Куликкья не скрывает, что в семнадцать лет он был потрясен Хемингуэем и,
совсем как борхесовский Пьер Менар, "пытался переписать "Сорок девять
рассказов", прежде всего "Холмы с белыми слонами""(5). Вальтера многое
связывает с героями Хемингуэя и Осборна:
   колючий черный юмор, жестокая самоирония, вошедшая в плоть и кровь
привычка прятать всё лучшее глубоко внутрь. Так, выбирая 20-месячную
альтернативную службу (итальянские солдаты, как известно, служат год,
проводя выходные дома), к тому же самую "не-непыльную", среди бомжей и
попрошаек, он уверяет читателей, что идет на это только потому, что
отказники получают триста тысяч лир наличными ("огромные экономические
выгоды" - иронично называет он сам эту сумму), а свою тоску по чистой
романтической любви выражает, ехидно над собой подшучивая.
   Принципиальная разница между Вальтером и его литературными
предшественниками, однако, состоит в том, что Вальтер - человек
постиндустриальной эпохи, эпохи "конца истории". Понятия "поколения" и
"новых веяний" размазываются, теряют всякий смысл в новой культурной
парадигме. Заранее известно, чем заканчиваются всевозможные
прекраснодушные бунты (ничем). "Если двадцать лет спустя результаты
окажутся такими же - лучше бы это не был новый шестьдесят восьмой год,"
- комментирует Вальтер захват университета. "На смену социальным ритмам
машинной цивилизации приходят новые темпоральные структуры, основанные на
индивидуальном ощущении времени. Каждый живет в своей временной капсуле,
по своим часам, со своим ощущением длительности"(6). Александр Генис
произносит эффектное, но, если вдуматься, страшное слово - "капсула". Оно
как нельзя лучше описывает состояние героя. Он подчеркнуто аутистичен, не
вписан в окружающую действительность, начиная с самого имени, в принципе
вполне нормального, но начинающегося с неиспользуемой в итальянском языке
буквы W, и кончая наголо обритым черепом.
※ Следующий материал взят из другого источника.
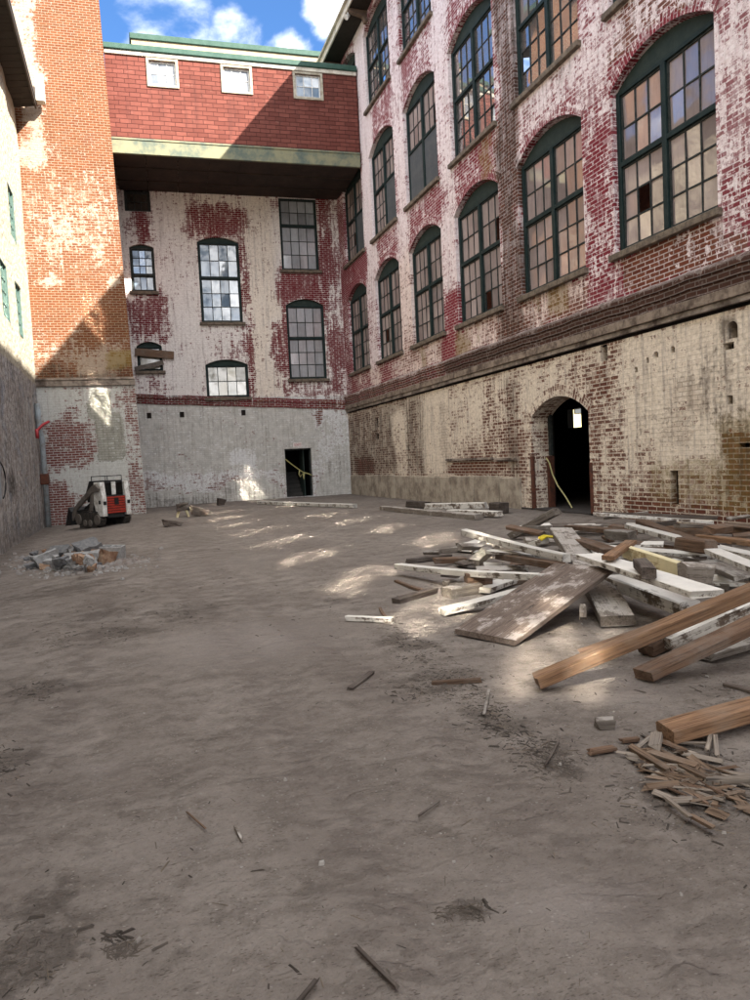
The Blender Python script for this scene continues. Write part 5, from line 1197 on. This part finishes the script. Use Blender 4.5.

   Впрочем, что считать действительностью? "Молодой писатель вынужден
терпеливо разъяснять, что в его сочинениях нет ничего уничижительного, что
он не имеет ничего против детей или пожилых людей и, честно говоря,
никогда не думал писать молодежные вещи для молодежи, но попытался парой
книжек рассказать о мире вокруг глазами молодого человека (выделено мной
- MВ) - что не совсем то же самое, что рассказывать о молодежном мире,"
- - писал Куликкья в журнале "Specchio"(7).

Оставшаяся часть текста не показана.